Current Project
In her PhD project, tentatively titled “German residential tenancy law: A study of the incorporation of extralegal circumstances in legal practice and doctrine”, Lisa Simonis intends to further examine and understand how the conditions of the housing market and the social, economic, and cultural circumstances of the parties involved in a dispute are addressed and methodically processed in legal practice and doctrine. The study deals with residential tenancy law, which is of great importance to individuals in a country of tenants like Germany, particularly because the subject of the rental agreement is, after all, nothing less than the person’s home. Tenancy law is, moreover, a constantly evolving “practitioner field”, where legal change comes about not only through legislative texts, but even more so through the interpretive work of judges and lawyers.
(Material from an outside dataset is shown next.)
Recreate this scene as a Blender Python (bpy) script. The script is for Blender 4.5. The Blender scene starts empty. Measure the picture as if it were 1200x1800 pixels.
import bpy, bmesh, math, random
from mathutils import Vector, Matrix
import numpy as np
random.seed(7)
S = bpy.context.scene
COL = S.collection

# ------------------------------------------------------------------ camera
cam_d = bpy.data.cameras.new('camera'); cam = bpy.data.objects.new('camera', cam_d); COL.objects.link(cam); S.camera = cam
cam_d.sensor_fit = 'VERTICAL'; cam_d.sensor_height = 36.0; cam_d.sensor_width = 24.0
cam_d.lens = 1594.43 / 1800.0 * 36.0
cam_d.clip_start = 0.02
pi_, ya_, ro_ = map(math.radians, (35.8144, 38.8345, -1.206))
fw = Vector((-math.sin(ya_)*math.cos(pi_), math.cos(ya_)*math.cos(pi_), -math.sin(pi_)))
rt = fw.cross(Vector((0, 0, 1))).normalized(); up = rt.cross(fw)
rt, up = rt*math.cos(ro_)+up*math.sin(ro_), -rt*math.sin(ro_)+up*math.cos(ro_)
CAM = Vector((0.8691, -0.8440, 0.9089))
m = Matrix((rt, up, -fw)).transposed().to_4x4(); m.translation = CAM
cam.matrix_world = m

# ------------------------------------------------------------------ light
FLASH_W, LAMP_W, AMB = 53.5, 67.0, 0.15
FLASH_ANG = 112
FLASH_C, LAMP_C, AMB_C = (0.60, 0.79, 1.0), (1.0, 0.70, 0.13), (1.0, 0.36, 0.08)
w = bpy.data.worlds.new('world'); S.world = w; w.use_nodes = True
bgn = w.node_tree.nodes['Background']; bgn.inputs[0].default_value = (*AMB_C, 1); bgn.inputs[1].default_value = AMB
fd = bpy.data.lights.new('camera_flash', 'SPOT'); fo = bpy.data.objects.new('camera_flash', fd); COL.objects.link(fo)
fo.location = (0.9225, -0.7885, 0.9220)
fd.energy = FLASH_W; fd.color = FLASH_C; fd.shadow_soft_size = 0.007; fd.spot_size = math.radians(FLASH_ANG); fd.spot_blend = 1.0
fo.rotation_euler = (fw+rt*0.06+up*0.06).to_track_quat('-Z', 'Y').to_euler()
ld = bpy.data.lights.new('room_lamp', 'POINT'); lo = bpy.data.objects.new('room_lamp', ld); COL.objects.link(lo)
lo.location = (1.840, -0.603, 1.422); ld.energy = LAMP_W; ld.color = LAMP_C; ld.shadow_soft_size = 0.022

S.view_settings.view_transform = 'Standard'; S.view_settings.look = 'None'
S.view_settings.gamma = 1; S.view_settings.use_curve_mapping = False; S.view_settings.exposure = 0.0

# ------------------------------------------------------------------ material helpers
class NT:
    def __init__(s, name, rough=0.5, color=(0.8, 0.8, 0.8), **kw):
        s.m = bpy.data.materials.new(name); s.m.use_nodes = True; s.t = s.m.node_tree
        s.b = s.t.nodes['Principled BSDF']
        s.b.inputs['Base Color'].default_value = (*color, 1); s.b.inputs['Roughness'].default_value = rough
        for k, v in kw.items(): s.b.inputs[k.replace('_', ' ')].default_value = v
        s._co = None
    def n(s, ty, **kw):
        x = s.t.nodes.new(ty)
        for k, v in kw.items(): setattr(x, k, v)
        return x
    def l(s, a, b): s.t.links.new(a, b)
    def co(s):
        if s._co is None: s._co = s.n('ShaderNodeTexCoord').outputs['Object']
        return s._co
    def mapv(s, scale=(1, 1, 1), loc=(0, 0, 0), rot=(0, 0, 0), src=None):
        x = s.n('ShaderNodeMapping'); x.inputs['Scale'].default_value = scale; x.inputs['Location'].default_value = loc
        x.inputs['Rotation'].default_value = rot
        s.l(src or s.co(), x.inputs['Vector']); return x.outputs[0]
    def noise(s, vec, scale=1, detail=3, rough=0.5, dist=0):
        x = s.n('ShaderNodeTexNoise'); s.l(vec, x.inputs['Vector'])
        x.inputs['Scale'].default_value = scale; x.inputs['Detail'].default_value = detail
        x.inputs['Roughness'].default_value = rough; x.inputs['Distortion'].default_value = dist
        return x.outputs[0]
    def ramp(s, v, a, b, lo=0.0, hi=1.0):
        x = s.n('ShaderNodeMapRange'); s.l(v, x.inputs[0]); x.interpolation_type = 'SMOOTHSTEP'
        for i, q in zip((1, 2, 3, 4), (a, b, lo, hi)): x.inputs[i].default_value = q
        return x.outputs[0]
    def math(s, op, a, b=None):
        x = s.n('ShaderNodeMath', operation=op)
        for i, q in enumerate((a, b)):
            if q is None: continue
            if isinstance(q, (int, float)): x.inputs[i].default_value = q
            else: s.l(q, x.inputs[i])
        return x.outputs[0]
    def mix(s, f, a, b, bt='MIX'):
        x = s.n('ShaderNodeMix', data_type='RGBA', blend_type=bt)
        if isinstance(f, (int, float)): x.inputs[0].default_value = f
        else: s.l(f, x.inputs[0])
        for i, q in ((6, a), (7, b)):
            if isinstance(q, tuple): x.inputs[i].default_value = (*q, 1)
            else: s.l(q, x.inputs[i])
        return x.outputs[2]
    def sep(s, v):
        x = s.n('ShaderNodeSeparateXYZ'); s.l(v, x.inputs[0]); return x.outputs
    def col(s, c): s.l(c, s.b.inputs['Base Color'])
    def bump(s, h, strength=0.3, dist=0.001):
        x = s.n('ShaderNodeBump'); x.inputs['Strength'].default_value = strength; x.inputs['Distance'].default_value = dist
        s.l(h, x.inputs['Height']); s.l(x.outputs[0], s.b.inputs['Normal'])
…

With this in mind, Simonis’s PhD project focuses on the incorporation of the described extralegal circumstances within this environment of legal change, starting from the hypothesis that legal practice, especially in large and pressured housing markets, does not simply apply rules in a vacuum. Instead, it reacts and responds to those background conditions – sometimes through argumentation strategies related to social realities and, building on that, through the adaptation of new differentiations, definitions, and interpretations of legal terms, and sometimes through changes at the level of procedural law. In a more general sense, then, Simonis is interested in how the courts, the involved parties, and their legal representatives employ tenancy law provisions to address the aforementioned circumstances within the logic of the law, and how the interests and social situations of the contracting parties are thereby translated into legal categories and constructs. In summary, the study’s aim is to document, analyse, and explain these developments and ultimately contribute to an understanding of the interplay between law and the described extralegal circumstances.
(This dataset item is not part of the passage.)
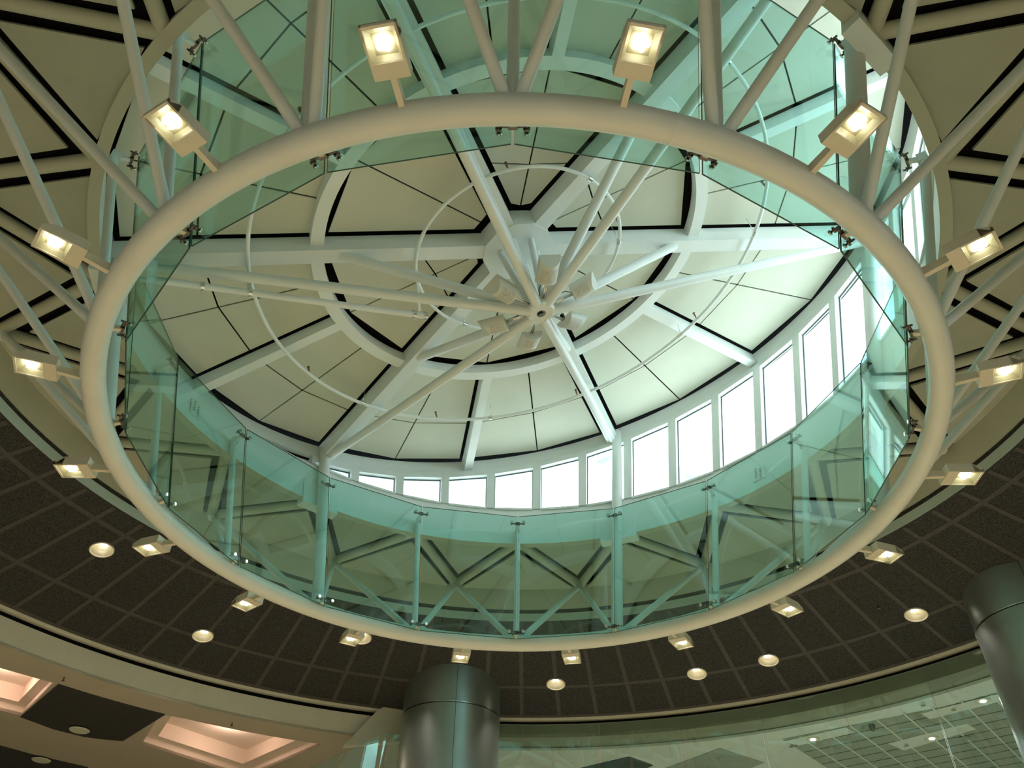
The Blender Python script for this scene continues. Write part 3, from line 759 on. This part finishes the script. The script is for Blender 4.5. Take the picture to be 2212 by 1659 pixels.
for p, l in (((-7.25, 7.75), 'left on the tan drop beam'), ((-4.1, 9.45), 'right on the tan drop beam'), ((-6.2, 10.6), 'inside the lit coffer')):
    c = xyz(p, CZ-.02); 
    q = {0: (9.98, 138.5)}.get(0)
for (r, az, z, l) in ((9.98, 138.8, .335, 'left end of the tan drop beam'), (10.0, 121.0, .335, 'middle of the tan drop beam'), (8.0, 41, 1.27, 'dark ceiling near the right')):
    b = MB(); c = P(r, az, z); b.tube(c, c-UZ*.05, .012, n=8); b.tube(c-UZ*.05, c-UZ*.055, .028, n=10)
    tag(b.build('sprinkler_head', STEEL), 'tiny dark sprinkler head under the '+l, 'sprinkler')
# folded wall end beside the central column and glass balustrade behind it
b = MB(); w = [P(9.55, 105.6, .86), P(9.6, 102.2, 1.22), P(9.6, 101.5, .36), P(9.5, 109.0, .10)]
b.prism(w, er(104)*.15); b.build('wall_end', BEIGE, kind='structure')
for (azA, azB, zA0, zB0, l) in ((112.9, 104.6, -.51, .27, 'sloping top, left of the column'), (104.5, 101.0, .27, .22, 'short piece touching the column')):
    a, c = P(9.0, azA, zA0), P(9.0, azB, zB0)
    lo = [P(9.0, azA, -2.2), P(9.0, azB, -2.2)]
    t = thing('balustrade_glass', 'teal glass balustrade sheet, '+l, 'glass panel', tuple(lo[0]), 'balustrade sheets by the column')
    b = MB(); k = er(106)*.014; b.hexa([lo[0], lo[1], c, a, lo[0]+k, lo[1]+k, c+k, a+k], 0, 1); b.build('pane', [CGLASS, EDGE], t)

# right side: curtain glass and tiled ceiling beyond
jo = [100.0, 88.3, 79.2, 69.9, 60.7, 51.6, 42.5, 33.4, 24.3]
for k in range(len(jo)-1):
    a, c = jo[k]-.06, jo[k+1]+.06; t = thing('curtain_glass', 'frameless glass wall sheet under the right fascia, %s from the column' % ORD[k+1], 'glass panel', tuple(P(9.62, a, -2.6)), 'curtain glass sheets')
    q = [P(9.62, a, -2.6), P(9.62, c, -2.6), P(9.62, c, .76), P(9.62, a, .76)]; nn = er((a+c)/2)*.014
    b = MB(); b.hexa(q+[x+nn for x in q], 0, 1); b.build('pane', [CGLASS, JOINT], t)
RZ = .37
pl = [xy(9.9, 100-k*2.5) for k in range(45)]; pl = pl+[xy(22.9, -10+k*5) for k in range(23)]
holed(pl, [], RZ, .05, 'ceiling.006', WHITE)
# tile field
dirA = Vector((1.97, 2.39)).normalized(); dirB = Vector((dirA.y, -dirA.x))
org = Vector((5.24, 8.93)); cut = lambda s, t: org+dirB*s+dirA*t
tl = [cut(0, 0), cut(5.2, .25), cut(5.2, 7.0), cut(0.0, 7.0)]
tf = thing('tile_ceiling', 'grey-green tiled ceiling field with white lines seen through the right glass', 'ceiling', tuple(xyz(org, RZ-.02)))
b = MB(); b.prism([xyz(p, RZ-.02) for p in tl], (0, 0, .018)); b.build('tile_field', TILE, tf)
b = MB()
for k in range(1, 11):
    s = .32+.49*(k-1); a, c = xyz(cut(s, .02), RZ-.024), xyz(cut(s, 6.9), RZ-.024); b.obox((a+c)/2, (c-a)/2, Vector((dirB.x, dirB.y, 0))*.014, UZ*.004)
b.build('white_line', WHITE, tf)
b = MB()
for k in range(1, 16):
    s = .44*k; a, c = xyz(cut(.02, s), RZ-.0225), xyz(cut(5.1, s), RZ-.0225); b.obox((a+c)/2, (c-a)/2, Vector((dirA.x, dirA.y, 0))*.009, UZ*.003)
b.build('dark_joint', EDGE, tf)
b = MB(); b.prism([xyz(p, RZ-.03) for p in [(7.26, 9.0), (8.28, 7.89), (8.57, 8.15), (7.69, 9.36)]], (0, 0, .006)); b.build('light_strip', WHITE, tf)
b = MB(); b.prism([xyz(p, RZ-.03) for p in [(7.30, 7.45), (8.30, 6.45), (8.55, 6.7), (7.55, 7.7)]], (0, 0, .006)); b.build('light_strip', WHITE, tf)
b = MB(); b.prism([xyz(p, RZ-.03) for p in [(5.25, 9.0), (6.2, 8.2), (6.45, 8.45), (5.6, 9.2)]], (0, 0, .006)); b.build('light_strip', WHITE, tf)
for p, l in (((8.1, 6.8), 'upper right'), ((7.95, 8.65), 'on the white strip'), ((5.77, 8.82), 'left')):
    t = thing('recessed_light', 'small round lit ceiling light beyond the right glass, '+l, 'ceiling light', tuple(xyz(p, RZ-.05)), 'lights beyond the glass')
    b = MB(); b.tube(xyz(p, RZ-.03), xyz(p, RZ-.042), .13, n=24); b.build('trim_ring', DGRN, t)
    b = MB(); b.tube(xyz(p, RZ-.042), xyz(p, RZ-.05), .05, n=16); b.build('lamp', LAMPW, t)
    s = spot('recessed_beam', xyz(p, RZ-.07), 550, (.88, 1, .94), ang=150)
for p, l in (((7.15, 7.0), 'on the white border'), ((7.75, 7.18), 'between two lights'), ((7.6, 9.0), 'left on the white strip'), ((5.46, 9.2), 'near the left light'), ((8.41, 6.36), 'far right'), ((6.5, 8.15), 'by the dark camera')):
    b = MB(); b.tube(xyz(p, RZ-.03), xyz(p, RZ-.06), .03, .045, n=14); tag(b.build('smoke_detector', CHROME), 'tiny ceiling detector beyond the right glass, '+l, 'detector', 'detectors beyond the glass')
for p in ((8.55, 8.6),):
    b = MB(); b.tube(xyz(p, RZ-.03), xyz(p, RZ-.045), .10, n=24); tag(b.build('air_vent', TILE), 'round flush vent on the white ceiling strip at lower right', 'vent')
b = MB(); c = xyz((6.62, 8.05), RZ-.03); b.tube(c, c-UZ*.05, .06, n=14); b.tube(c-UZ*.05, c-UZ*.11, .055, .02, n=14); tag(b.build('dome_camera', STEEL), 'small dark dome camera under the ceiling beyond the glass', 'camera')
# dark ceiling insets beyond the glass left of the tiles
b = MB(); b.prism([xyz(p, RZ-.012) for p in [(1.5, 10.9), (2.45, 10.1), (3.0, 10.6), (2.3, 11.9)]], (0, 0, .01)); tag(b.build('acoustic_panel', FELT), 'dark ceiling inset right of the central column at the photo bottom', 'ceiling panel')
b = MB(); b.prism([xyz(p, RZ-.012) for p in [(3.2, 10.9), (4.15, 9.5), (5.2, 10.3), (4.4, 11.9)]], (0, 0, .01)); tag(b.build('acoustic_panel', TILE), 'grey ceiling inset left of the tiled ceiling', 'ceiling panel')

# ================================================================== two clad columns
for (cx, cy, r, l, nm) in ((-1.09, 8.87, .93, 'dark metal-clad round column at the bottom centre', 1), (8.02, 4.42, .90, 'dark metal-clad round column at the right edge', 2)):
    t = thing('column', l, 'column', (cx, cy, 0), 'clad columns')
    b = MB(); b.lathe([(r-.03, -Z0), (r-.03, 2.2)], n=96, c=(cx, cy)); b.build('core', BLACK, t)
    ztop = zc(math.hypot(cx, cy)-r)+.25; 
    gaps = [240+0, 60+0]; base_az = math.degrees(math.atan2(-7.23-cy, -cx))
    for (z0, z1, nm2) in ((-Z0, .575, 'lower_cladding'), (.595, 2.1, 'upper_cladding')):
        for k in range(3):
            a0 = base_az+4+120*k; b = MB(); b.lathe([(r, z0), (r, z1), (r-.02, z1), (r-.02, z0)], n=40, a0=a0+.25, a1=a0+119.75, c=(cx, cy), closed=True); b.build(nm2, CLAD, t)
    b = MB(); b.lathe([(r+.012, .60), (r+.012, .585), (r-.02, .585), (r-.02, .60)], n=96, c=(cx, cy), closed=True); b.build('joint_ring', CHROME, t)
The chosen method for this is, in the first step, courtroom ethnography, meaning careful observation and detailed recording of legal cases in various local courts in Berlin, as well as semi-structured interviews with legal practitioners such as judges, lawyers, and representatives of tenant associations. In addition, court files will be examined in order to classify and further understand how the described background conditions are discussed in the written correspondence between the parties, which lays out the relevant facts and legal arguments in preparation for the oral proceedings. In a second step, the findings obtained during the fieldwork will be linked to developments in current case law and to the legal literature.